Um tempo depois, fui ao cinema ver “A Hard Day’s Night”, lançado aqui no Brasil como “Os Reis do Iê-iê-iê”. Por mais sofisticação melódica que as músicas dos Beatles tivessem, elas não se aproximavam da sofisticação das harmonias da bossa nova, por isso digo no filme que aprendi a tocar violão pelo lado mais difícil, a bossa nova. Aprender com os Beatles teria sido muito mais simples do que via João Gilberto, até hoje considerado o melhor violão e voz que já existiu. Cada acorde dele é um tratado de harmonia.
MILTON NASCIMENTO
Nos encontros registrados pelo filme, o que mais me emocionou foi com o Bituca. Ele é emoção em estado bruto, sempre foi assim. Os outros [músicos que aparecem no documentário] são mais secos, mais lógicos.
LÔ NO CENTRO DE UM FILME
Não me senti “voyeurizado” com a câmera me acompanhando, me senti totalmente em casa. Era como se a câmera não existisse.
Sabe aquele famoso friozinho na barriga antes de entrar no palco? Eu não tenho. Fiz duas apresentações com a Orquestra Filarmônica de Minas Gerais em dezembro do ano passado. Eram 70 músicos em cena, com quem fiquei ensaiando durante um ano. Um negócio grandioso. Entrei na Sala Minas Gerais, com mais de 2.000 pessoas, para tocar com a filarmônica como se entrasse na sala da casa da minha mãe para tocar violão.
PRODUÇÃO INTENSA
Não vale a pena ser inseguro na vida, sabe? É preciso ter firmeza nas coisas que você faz, mesmo quando a situação não é boa. Não vejo a coisa pelo lado trágico, como a hiena do desenho. Eu sou a anti-hiena. Procuro ver positividade, não no sentido de viver numa bolha chamada música. Eu não me isolo de nada, sei como é o mundo em que estamos vivendo, mas a música é o escudo que eu tenho, ela me defende. É por isso que, de 2019 para cá, eu compus sete discos de inéditas.
Fiz o sétimo na semana passada. Fui para a serra do Cipó [a cerca de 90 km de Belo Horizonte, onde Lô mora] tomar banho gelado de rio e compus nove músicas em quatro dias. Saía do rio, voltava para pousada, violão, música, violão, música.

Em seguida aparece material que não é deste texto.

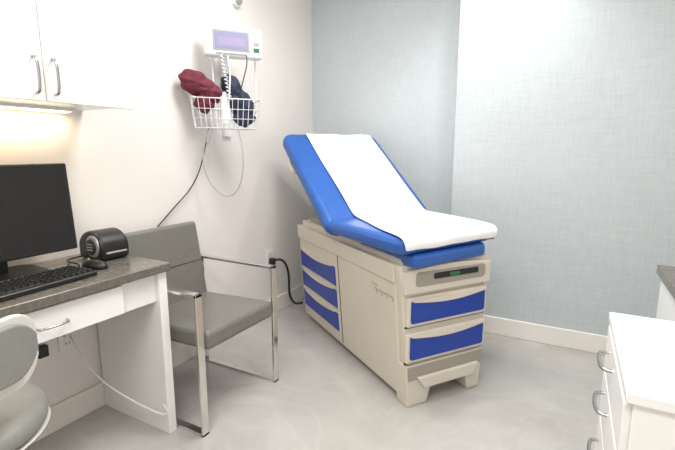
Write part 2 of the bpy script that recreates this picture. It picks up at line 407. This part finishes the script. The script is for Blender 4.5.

Houve um dia em que fiz três músicas.
Eu achava que estava produzindo nestes últimos anos como na época do Clube da Esquina [disco de 1972], como na época do disco do tênis [seu primeiro álbum solo, também de 1972], quando fiz 15 músicas em dois meses, uma correria. Eu era muito jovem, tinha 20 anos.
Mas depois percebi que, na verdade, nunca tive uma fase com tanta inspiração como a atual. Isso é um presente. Se o universo quer me dar uma música, eu aceito. Mas faço uma analogia com o rio e a vara de pescar. A vida te dá tudo isso, mas é você que tem que botar a vara no rio, que precisa saber como puxar o peixe.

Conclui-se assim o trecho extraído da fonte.